Provide an exact copy of the lines from the beginning of the records through the line that includes "PI = math.pi", and of no others.

— Start of ENTRIES SUPPLIED —

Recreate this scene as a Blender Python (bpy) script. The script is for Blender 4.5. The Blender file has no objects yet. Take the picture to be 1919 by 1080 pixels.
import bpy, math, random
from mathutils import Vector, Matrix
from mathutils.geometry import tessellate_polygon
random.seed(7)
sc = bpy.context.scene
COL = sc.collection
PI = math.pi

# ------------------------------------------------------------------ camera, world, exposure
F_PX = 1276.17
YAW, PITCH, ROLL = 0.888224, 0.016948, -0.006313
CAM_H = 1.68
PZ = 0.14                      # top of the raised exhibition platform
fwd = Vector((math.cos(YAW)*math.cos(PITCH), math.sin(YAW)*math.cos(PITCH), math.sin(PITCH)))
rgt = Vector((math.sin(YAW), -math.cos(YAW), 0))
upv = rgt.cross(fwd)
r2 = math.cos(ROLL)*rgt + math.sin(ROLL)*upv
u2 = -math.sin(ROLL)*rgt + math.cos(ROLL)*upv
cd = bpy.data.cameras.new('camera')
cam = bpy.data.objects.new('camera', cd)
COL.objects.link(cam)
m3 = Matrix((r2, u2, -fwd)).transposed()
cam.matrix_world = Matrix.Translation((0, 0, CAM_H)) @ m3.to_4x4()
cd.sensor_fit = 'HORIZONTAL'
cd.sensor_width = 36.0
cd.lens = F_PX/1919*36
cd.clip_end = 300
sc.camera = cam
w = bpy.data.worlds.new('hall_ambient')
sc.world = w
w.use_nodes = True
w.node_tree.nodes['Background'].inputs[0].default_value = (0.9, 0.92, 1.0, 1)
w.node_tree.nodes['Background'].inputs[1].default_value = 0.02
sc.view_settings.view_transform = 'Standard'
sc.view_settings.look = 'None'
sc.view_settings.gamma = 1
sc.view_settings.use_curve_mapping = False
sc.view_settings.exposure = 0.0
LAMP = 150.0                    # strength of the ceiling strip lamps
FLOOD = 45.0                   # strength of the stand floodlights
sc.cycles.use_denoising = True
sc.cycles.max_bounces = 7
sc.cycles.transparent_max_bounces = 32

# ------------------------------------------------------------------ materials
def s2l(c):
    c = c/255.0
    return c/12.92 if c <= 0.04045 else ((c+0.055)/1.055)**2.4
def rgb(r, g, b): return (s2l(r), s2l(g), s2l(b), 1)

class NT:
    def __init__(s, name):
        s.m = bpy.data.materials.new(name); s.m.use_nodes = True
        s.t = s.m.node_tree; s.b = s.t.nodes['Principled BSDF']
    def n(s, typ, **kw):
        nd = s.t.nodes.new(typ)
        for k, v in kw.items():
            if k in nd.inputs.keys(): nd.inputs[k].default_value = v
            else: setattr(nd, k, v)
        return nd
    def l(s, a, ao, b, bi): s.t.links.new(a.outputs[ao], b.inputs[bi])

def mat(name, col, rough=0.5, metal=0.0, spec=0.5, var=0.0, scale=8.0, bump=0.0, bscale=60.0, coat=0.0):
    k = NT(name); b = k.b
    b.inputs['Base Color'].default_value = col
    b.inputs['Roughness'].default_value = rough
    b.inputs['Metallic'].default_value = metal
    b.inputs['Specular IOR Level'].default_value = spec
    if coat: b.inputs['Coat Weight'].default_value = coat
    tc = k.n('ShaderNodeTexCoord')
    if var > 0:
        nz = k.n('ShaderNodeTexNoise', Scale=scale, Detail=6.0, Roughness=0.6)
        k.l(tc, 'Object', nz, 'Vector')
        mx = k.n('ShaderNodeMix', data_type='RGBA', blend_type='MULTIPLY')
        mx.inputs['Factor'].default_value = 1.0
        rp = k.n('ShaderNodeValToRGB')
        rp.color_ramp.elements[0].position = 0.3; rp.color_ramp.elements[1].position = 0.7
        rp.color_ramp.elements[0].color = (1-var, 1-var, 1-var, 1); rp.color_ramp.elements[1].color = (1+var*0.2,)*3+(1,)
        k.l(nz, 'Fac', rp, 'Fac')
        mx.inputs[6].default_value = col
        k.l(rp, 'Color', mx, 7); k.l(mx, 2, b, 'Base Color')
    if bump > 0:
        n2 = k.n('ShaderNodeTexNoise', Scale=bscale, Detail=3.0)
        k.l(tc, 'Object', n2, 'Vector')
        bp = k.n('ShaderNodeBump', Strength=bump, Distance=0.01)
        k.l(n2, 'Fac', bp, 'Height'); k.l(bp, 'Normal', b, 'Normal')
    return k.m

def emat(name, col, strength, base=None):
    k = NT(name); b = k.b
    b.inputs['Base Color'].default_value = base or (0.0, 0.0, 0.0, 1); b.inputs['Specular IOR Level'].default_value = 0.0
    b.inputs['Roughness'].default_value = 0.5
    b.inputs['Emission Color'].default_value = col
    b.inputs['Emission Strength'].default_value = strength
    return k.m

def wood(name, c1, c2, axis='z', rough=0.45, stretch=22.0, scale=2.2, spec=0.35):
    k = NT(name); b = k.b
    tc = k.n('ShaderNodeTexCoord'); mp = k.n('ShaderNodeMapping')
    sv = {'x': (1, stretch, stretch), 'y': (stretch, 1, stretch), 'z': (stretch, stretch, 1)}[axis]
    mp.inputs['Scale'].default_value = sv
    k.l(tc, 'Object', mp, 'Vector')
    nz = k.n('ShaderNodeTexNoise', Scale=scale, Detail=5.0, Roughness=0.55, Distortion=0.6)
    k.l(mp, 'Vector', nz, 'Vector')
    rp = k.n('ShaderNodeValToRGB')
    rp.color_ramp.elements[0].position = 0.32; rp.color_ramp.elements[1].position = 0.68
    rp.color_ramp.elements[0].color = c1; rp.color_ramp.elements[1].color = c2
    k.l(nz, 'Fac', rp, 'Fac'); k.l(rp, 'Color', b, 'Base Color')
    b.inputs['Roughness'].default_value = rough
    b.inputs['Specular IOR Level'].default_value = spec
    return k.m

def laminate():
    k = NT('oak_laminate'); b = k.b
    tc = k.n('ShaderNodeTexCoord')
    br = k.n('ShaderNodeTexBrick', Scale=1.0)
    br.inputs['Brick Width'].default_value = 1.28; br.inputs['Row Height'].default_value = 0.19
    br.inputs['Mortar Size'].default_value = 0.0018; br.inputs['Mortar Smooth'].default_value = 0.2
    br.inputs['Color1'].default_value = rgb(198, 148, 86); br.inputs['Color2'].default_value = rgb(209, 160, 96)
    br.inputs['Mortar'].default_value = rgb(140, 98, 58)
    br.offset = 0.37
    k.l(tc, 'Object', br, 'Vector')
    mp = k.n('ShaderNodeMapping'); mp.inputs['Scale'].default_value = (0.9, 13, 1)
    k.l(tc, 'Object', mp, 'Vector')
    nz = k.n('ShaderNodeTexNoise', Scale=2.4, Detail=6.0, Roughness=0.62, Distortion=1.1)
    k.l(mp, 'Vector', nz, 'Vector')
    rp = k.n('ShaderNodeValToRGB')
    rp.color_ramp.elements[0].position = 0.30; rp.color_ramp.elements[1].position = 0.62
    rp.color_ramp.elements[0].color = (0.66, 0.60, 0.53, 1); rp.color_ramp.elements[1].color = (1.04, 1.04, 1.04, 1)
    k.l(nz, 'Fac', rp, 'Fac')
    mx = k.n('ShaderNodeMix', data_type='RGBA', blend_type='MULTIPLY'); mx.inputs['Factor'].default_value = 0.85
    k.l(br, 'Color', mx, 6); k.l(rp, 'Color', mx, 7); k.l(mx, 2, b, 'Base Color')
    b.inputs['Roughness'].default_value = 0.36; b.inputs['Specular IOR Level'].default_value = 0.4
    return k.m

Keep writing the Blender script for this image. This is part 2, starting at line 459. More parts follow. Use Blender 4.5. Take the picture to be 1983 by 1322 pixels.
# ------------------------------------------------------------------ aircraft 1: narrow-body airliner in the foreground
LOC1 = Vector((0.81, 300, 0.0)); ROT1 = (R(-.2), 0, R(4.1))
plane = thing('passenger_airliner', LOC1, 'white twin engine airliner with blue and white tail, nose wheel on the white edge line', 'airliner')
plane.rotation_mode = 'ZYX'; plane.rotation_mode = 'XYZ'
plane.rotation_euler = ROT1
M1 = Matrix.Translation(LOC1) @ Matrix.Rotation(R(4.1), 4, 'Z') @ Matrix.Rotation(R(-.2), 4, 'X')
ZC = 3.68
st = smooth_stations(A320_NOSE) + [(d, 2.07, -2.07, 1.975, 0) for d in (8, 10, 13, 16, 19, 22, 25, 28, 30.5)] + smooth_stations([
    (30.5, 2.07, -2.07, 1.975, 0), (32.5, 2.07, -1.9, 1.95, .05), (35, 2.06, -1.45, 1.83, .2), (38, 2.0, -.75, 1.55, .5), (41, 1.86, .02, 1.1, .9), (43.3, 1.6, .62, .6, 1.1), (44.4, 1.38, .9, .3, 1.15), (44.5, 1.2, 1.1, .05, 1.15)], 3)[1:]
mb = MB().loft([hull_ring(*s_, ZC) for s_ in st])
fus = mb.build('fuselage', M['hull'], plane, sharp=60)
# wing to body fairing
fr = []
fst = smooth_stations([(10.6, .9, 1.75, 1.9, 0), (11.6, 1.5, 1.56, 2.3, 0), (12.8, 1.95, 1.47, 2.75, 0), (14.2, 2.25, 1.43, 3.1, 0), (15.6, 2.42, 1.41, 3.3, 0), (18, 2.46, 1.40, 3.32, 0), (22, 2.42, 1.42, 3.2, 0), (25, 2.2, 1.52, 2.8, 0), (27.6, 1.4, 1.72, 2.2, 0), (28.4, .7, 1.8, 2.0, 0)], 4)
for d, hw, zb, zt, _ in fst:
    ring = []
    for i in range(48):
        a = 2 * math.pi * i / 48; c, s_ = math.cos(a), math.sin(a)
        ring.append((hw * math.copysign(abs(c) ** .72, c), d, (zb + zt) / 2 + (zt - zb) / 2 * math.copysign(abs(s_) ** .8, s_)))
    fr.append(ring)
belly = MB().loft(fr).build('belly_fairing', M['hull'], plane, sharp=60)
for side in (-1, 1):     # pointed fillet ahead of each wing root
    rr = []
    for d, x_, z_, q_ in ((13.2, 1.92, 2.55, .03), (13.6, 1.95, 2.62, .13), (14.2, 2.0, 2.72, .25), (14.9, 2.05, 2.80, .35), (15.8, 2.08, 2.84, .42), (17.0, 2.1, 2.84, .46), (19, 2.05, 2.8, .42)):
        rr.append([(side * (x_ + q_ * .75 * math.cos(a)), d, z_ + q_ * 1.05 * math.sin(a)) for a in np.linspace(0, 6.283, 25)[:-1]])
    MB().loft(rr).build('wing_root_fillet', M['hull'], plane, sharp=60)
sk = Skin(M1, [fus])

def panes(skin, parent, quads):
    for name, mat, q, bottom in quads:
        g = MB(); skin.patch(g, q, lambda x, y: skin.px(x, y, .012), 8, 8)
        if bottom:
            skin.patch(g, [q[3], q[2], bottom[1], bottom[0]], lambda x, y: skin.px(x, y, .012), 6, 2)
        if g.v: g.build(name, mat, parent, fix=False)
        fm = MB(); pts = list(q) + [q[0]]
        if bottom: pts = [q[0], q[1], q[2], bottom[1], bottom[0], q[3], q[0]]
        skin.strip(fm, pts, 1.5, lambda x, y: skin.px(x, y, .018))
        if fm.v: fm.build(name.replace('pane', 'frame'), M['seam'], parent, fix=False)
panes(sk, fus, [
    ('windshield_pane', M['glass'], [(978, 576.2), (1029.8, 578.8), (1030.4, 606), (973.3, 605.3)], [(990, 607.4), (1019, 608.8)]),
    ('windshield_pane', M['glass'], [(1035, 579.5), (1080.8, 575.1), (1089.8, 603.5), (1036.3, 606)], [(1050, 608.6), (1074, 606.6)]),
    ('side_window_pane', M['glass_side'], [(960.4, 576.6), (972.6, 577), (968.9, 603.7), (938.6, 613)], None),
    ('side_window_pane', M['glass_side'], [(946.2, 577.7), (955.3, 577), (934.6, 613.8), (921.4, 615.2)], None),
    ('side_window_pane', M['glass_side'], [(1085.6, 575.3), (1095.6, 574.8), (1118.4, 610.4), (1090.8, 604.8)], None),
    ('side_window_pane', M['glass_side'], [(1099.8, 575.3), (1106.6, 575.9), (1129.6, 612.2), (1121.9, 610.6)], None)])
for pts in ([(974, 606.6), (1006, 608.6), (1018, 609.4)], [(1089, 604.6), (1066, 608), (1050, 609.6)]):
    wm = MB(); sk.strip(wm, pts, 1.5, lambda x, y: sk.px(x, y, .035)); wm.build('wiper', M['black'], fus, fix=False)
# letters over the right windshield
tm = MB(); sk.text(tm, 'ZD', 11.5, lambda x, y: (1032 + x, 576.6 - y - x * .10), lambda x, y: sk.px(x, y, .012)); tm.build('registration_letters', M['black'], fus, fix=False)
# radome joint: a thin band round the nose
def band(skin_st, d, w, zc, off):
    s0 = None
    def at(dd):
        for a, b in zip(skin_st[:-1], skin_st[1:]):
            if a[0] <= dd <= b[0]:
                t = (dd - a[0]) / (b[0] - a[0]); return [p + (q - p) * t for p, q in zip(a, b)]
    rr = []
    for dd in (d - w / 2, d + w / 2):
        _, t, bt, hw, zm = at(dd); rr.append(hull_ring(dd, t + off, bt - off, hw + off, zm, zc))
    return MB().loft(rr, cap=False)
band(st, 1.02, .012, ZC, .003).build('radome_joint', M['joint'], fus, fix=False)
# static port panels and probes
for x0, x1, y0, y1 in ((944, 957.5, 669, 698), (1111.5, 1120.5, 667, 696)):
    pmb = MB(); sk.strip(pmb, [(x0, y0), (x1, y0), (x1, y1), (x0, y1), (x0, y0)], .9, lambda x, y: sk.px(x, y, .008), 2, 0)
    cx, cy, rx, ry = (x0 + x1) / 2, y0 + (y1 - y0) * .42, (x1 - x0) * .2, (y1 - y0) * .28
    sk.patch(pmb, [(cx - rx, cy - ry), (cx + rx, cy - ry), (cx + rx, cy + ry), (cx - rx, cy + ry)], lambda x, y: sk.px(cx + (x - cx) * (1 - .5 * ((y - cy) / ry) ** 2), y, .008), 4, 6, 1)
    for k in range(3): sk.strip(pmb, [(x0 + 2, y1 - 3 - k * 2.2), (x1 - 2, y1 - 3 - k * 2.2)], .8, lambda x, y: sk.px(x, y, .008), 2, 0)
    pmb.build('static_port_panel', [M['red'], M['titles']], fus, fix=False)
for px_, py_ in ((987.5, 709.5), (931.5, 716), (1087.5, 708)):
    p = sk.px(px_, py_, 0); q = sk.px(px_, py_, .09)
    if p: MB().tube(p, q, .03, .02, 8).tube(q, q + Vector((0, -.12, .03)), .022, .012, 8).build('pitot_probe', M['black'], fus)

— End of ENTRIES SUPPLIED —

• SOLUTION BELOW
Recreate this scene as a Blender Python (bpy) script. The script is for Blender 4.5. The Blender file has no objects yet. Take the picture to be 1919 by 1080 pixels.
import bpy, math, random
from mathutils import Vector, Matrix
from mathutils.geometry import tessellate_polygon
random.seed(7)
sc = bpy.context.scene
COL = sc.collection
PI = math.pi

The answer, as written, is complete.